Walid Phares
comments on Bashir Gemayel's legacy
"His assassins must be tried"
Washington DC, September 14, 2007.
Commenting on assassinated Lebanese President Bashir
Gemayel (killed by operatives from the Syrian
National-Social Party on September 14, 1982) Dr Walid
Phares said "it is against all logic and norms of
international and national laws that the assassins of
President Bashir Gemayel are still at large inside
Lebanon and in Syria as well." Phares, who knew Gemayel
personally from the early 1970s, said "while the
Lebanese justice system knows very well who committed
this terror act, which organization was behind it, and
which regime was involved in it, no Lebanese Government
since 1982 has proceeded to arrest the perpetrators and
asked the court system to begin the trial."
Phares, who remembers Bashir Gemayel as a teacher in a
high school in the early 1970s, later met him during the
process that led to the issuing of UNSCR 436 in October
1978 calling on the Syrians to cease the shelling of
civilian areas and withdraw from many zones in Lebanon.
"Bashir Gemayel wanted to see Lebanon becoming again a
free, pluralistic and democratic country. He was
committed to fight Terrorism and had been resisting the
Syrian occupation and the terrorist organizations long
time before Western democracies realized the dimension
of the threat after 2001. Even before the Lebanese war,
He was warning politicians that a crisis was to occur if
the Lebanese Army wasn't empowered by the Government to
seize the control of all terror camps in the country.
Unfortunately for Lebanon, that crisis exploded and
lasted 15 years.
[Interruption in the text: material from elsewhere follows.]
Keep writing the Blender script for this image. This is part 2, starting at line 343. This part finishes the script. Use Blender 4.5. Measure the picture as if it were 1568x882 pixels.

He was killed by the Terrorists for the
same reasons Gebran Tueni, Pierre Gemayel, Rafiq Hariri,
Walid Eido, Samir Qassir, George Hawi, Kamal Jumblat,
Rene Mouawad, Mufti Hassan Khaled and Riad Taha were
assassinated: maintaining Lebanon under Syrian (and
Iranian) control."
"Had Bashir survived the crime," continued Phares, he
would have asked the UN to issue resolutions similar to
UNSCR 1559 to call on Syria to withdraw, on the militias
to disarm, and even on the Iranian Pasdaran to leave the
country. He would have worked on national reconciliation,
decentralization and on Peace. Lebanon would have
already rejoined the international community as a
prosperous country by the end of the 1980s. And had
Bashir been alive these days he would have certainly
been with the Cedars Revolution and March 14. There is
no doubt about that. He would have been with an ally to
the free world in the War on Terror. Every politician
has issues and he can be criticized for many matters,
but Bashir Gemayel sacrificed his life for the freedom
of his people. A freedom still to be regained."